Über allem steht aber, dass St. Pauli wieder das zeigt, für das es eigentlich steht: Laufbereitschaft und vor allem Zweikampfstärke. Es muss dem Gegner wieder wehtun, gegen das Lienen-Team zu spielen. Den Vorwurf, dass gerade das Mittelfeld zu klein und zu schmächtig ist, will Lienen nur bedingt gelten lassen. Mit Christopher Buchtmann (1,75 Meter/72 Kilo), Bernd Nehrig (1,80/79), Waldemar Sobota (1,75/63) und Ryo Miyaichi (1,83/71) stehen nicht gerade angsteinflößende Profis auf dem Platz. „Letzte Saison hatten wir auch keine Monster im Mittelfeld“, erklärt Lienen, ergänzt aber auch: „Wenn man viele Ballverluste hat, muss man in die Zweikämpfe gehen, da spielt die Statur auch eine Rolle. Vom Grundsatz her war es unser Ziel, den einen oder anderen gestandenen Spieler zu holen. Ob uns das im vergangenen Sommer gelungen ist, lasse ich mal dahingestellt“, sagt Lienen, der sich diesen kleinen Seitenhieb in Richtung Ex-Sportchef Thomas Meggle nicht verkneifen wollte.

Fehlt mentale Kraft?

Nun müssen es zumindest bis zur Transferperiode im Winter die Spieler richten, die aktuell im Aufgebot stehen. Deshalb versucht Lienen sein Team zu stärken, allerdings weiß auch der erfahrene Coach, dass sich derzeit vieles im Kopf abspielt. „Manchmal hast du Spieler auf dem Platz, die die mentale Kraft nicht aufbringen können. Das müssen wir hinkriegen“, sagt Lienen, der nicht plant, einen Mentaltrainer zu installieren. Vielmehr sieht er sich selbst in der Rolle des Psychologen: „Die Spieler müssen mit der psychologischen Grundausbildung vorliebnehmen, die wir im Trainerteam haben. Wir werden kein Studium mehr absolvieren können.

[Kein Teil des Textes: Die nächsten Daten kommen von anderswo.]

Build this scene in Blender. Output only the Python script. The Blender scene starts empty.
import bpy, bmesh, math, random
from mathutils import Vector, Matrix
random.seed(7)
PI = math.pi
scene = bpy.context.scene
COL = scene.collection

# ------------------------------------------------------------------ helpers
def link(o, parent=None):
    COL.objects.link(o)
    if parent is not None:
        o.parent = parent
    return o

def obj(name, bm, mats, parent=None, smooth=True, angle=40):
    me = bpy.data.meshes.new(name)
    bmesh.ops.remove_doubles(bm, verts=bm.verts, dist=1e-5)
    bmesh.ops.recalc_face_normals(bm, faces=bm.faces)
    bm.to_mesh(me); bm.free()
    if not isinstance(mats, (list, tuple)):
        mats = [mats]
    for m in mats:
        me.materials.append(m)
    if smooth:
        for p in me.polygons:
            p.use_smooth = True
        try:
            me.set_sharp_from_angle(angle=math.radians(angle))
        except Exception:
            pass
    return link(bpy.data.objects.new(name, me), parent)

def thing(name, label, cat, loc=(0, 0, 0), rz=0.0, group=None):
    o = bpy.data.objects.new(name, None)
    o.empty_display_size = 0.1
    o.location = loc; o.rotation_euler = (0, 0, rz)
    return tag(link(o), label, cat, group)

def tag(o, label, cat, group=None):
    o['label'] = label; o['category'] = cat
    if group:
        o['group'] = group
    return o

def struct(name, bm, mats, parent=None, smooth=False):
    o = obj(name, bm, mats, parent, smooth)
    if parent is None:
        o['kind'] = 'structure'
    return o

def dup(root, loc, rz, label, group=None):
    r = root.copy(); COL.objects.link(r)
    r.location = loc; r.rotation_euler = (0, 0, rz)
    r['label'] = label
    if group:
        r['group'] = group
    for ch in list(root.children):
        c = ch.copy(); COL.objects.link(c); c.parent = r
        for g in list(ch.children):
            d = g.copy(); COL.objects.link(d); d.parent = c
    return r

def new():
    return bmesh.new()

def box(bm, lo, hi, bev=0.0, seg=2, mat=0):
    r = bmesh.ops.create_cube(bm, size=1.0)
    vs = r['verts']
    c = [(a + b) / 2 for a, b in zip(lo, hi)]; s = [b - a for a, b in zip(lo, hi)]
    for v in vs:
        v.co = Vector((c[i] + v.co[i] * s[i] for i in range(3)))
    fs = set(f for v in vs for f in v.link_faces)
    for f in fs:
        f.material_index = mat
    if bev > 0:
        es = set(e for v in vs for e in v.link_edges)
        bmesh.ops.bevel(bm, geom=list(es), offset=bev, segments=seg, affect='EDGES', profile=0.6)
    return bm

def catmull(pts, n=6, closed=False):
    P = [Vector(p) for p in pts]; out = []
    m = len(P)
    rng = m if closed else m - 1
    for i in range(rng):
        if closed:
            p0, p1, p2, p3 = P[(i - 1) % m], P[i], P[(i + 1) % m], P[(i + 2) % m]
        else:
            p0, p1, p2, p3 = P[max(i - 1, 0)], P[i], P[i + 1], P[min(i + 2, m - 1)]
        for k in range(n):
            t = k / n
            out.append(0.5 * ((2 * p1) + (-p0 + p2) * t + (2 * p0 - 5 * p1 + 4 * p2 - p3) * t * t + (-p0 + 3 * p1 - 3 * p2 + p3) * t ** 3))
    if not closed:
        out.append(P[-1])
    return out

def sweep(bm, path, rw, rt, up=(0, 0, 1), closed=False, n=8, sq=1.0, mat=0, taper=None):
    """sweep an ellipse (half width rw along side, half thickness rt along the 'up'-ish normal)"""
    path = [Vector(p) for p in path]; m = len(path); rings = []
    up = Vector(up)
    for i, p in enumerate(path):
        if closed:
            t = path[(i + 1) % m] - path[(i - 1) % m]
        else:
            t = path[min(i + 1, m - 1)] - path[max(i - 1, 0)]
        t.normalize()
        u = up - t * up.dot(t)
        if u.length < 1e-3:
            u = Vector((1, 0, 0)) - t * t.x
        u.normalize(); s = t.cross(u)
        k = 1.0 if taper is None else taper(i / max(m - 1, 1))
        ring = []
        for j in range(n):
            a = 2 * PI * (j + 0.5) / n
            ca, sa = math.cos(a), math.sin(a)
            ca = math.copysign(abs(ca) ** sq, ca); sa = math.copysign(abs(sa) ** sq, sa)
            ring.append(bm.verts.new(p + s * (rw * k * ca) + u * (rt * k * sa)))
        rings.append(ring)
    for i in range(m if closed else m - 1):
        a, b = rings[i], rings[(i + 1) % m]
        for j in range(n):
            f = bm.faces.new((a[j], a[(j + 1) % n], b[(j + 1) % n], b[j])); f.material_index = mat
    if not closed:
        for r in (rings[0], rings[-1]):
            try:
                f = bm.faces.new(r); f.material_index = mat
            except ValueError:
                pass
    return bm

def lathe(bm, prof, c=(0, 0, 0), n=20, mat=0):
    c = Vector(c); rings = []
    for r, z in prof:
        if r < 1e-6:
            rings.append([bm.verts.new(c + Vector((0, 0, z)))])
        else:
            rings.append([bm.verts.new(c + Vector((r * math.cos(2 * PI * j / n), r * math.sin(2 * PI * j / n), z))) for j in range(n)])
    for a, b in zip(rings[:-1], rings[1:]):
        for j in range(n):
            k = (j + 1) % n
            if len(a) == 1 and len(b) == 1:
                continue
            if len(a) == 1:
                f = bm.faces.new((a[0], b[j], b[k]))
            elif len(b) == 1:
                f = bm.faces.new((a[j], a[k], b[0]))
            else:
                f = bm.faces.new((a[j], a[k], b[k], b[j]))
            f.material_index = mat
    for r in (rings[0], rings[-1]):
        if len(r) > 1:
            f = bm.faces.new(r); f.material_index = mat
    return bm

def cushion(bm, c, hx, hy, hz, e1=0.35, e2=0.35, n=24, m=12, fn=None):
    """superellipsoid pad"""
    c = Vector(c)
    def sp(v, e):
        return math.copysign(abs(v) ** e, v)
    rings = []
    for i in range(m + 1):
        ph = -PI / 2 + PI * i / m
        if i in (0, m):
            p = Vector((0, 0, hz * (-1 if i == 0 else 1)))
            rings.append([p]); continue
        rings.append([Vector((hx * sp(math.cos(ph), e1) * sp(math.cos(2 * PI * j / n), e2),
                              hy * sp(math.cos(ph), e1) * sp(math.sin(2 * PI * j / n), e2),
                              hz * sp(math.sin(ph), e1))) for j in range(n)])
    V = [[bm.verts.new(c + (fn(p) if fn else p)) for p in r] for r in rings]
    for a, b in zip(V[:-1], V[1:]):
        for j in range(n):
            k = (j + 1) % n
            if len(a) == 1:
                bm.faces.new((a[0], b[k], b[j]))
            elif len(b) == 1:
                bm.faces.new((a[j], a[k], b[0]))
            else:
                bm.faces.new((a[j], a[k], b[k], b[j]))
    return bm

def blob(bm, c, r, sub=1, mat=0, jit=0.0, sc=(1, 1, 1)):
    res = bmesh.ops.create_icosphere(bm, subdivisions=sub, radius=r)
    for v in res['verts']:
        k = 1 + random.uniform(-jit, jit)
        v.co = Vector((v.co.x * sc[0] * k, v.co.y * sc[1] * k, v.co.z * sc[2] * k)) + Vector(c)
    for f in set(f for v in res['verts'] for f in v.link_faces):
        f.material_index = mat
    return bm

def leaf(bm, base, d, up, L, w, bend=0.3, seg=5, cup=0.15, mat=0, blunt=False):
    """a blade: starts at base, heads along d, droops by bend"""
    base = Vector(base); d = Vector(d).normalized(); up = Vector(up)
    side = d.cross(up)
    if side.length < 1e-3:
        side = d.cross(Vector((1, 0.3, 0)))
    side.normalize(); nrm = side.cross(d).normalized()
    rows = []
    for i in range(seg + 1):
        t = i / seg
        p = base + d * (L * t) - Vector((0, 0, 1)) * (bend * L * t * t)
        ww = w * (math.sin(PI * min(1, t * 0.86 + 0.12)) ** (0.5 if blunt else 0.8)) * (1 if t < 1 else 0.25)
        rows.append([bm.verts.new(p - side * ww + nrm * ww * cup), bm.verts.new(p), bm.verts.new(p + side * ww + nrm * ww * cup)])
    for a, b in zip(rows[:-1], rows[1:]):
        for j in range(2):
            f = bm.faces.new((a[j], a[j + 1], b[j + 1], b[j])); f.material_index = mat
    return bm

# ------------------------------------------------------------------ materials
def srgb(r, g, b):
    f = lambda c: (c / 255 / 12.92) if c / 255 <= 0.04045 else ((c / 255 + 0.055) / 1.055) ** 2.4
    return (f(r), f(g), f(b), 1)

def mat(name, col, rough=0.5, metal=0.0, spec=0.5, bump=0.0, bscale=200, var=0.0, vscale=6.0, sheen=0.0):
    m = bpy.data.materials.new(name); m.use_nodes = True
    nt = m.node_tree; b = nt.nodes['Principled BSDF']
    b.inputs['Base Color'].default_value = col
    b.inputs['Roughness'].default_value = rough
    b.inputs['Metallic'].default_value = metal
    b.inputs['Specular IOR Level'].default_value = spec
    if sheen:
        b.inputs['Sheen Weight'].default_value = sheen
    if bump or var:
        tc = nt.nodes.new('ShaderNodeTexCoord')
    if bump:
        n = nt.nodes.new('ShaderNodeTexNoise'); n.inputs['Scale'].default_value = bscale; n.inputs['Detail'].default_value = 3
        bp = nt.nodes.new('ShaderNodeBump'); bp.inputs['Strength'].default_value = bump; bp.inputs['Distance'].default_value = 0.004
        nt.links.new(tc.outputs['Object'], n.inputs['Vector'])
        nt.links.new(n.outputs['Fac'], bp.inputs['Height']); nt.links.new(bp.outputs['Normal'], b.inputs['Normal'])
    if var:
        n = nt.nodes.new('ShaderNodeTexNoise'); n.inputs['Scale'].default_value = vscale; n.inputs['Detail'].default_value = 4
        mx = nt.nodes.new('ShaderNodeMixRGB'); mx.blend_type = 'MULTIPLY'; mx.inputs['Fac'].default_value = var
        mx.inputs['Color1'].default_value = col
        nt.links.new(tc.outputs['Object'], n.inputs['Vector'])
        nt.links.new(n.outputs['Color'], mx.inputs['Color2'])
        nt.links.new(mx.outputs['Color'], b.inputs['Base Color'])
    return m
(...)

Uns muss es gelingen, mit vielen Einzelgesprächen Selbstvertrauen zu erzeugen“, sagt der Trainer, der vor dem Spiel in Heidenheim wieder energiegeladener wirkt als vor einer Woche. „Es geht alles über harte Arbeit und den Glauben an die eigene Stärke. Die Jungs sollen nicht zu kritisch mit sich sein“, so Lienen.

Am Sonnabend gegen 14.50 Uhr wird man wissen, ob sich die harte Dienstreise nach Heidenheim gelohnt hat – oder es der Ort sein wird, an dem die Krise einen neuen Tiefpunkt erreicht.